FCA Cryptoasset Consumer Research: Ownership and Behaviour Data

  • Overall awareness of cryptoassets among the UK adult public remained at 91% in 2025, consistent with 2024 levels, based on the FCA Cryptoassets Consumer Research 2025 (Wave 6) published by the Financial Conduct Authority in December 2025.
  • The proportion of cryptoasset users in the UK who reported participating in cryptoasset staking fell by 5 percentage points to 22% in 2025, based on the FCA Cryptoassets Consumer Research 2025 (Wave 6) published by the Financial Conduct Authority.
  • The proportion of UK cryptoasset users who purchased their holdings using a credit card or existing credit facility fell to 9% in 2025, down 5 percentage points from 14% in 2024, based on the FCA Cryptoassets Consumer Research 2025 (Wave 6) published by the Financial Conduct Authority.
  • 25% of UK cryptoasset users in 2025 said they would be more likely to invest if cryptocurrencies were more regulated in the UK, based on the FCA Cryptoassets Consumer Research 2025 (Wave 6) published by the Financial Conduct Authority.
  • In 2024, 26% of UK cryptoasset purchasers used their own long-term savings to buy cryptoassets, up from 19% in 2022, and 14% used a credit card or overdraft, up from 6% in 2022, based on the FCA Cryptoassets Consumer Research 2024 (Wave 5) published by the Financial Conduct Authority.

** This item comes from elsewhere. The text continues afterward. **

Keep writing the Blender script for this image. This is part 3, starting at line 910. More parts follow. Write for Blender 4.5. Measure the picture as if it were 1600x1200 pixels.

  • The average value of cryptoassets held per UK owner increased from £1,595 in 2022 to £1,842 in 2024, based on the FCA press release on consumer attitudes and behaviours towards crypto published in November 2024.
  • In 2024, approximately 1 in 6 (17%) of UK cryptoasset owners held cryptoassets with a value between £1,001 and £5,000, up from 14% in 2022, while 32% held cryptoassets valued at £100 or less, down from 39% in 2022, based on the FCA Cryptoassets Consumer Research 2024 (Wave 5) published by the Financial Conduct Authority.
  • Bitcoin was the most commonly held cryptoasset in the UK, owned by 57% of UK crypto users in 2025, based on the FCA Cryptoassets Consumer Research 2025 (Wave 6) published by the Financial Conduct Authority.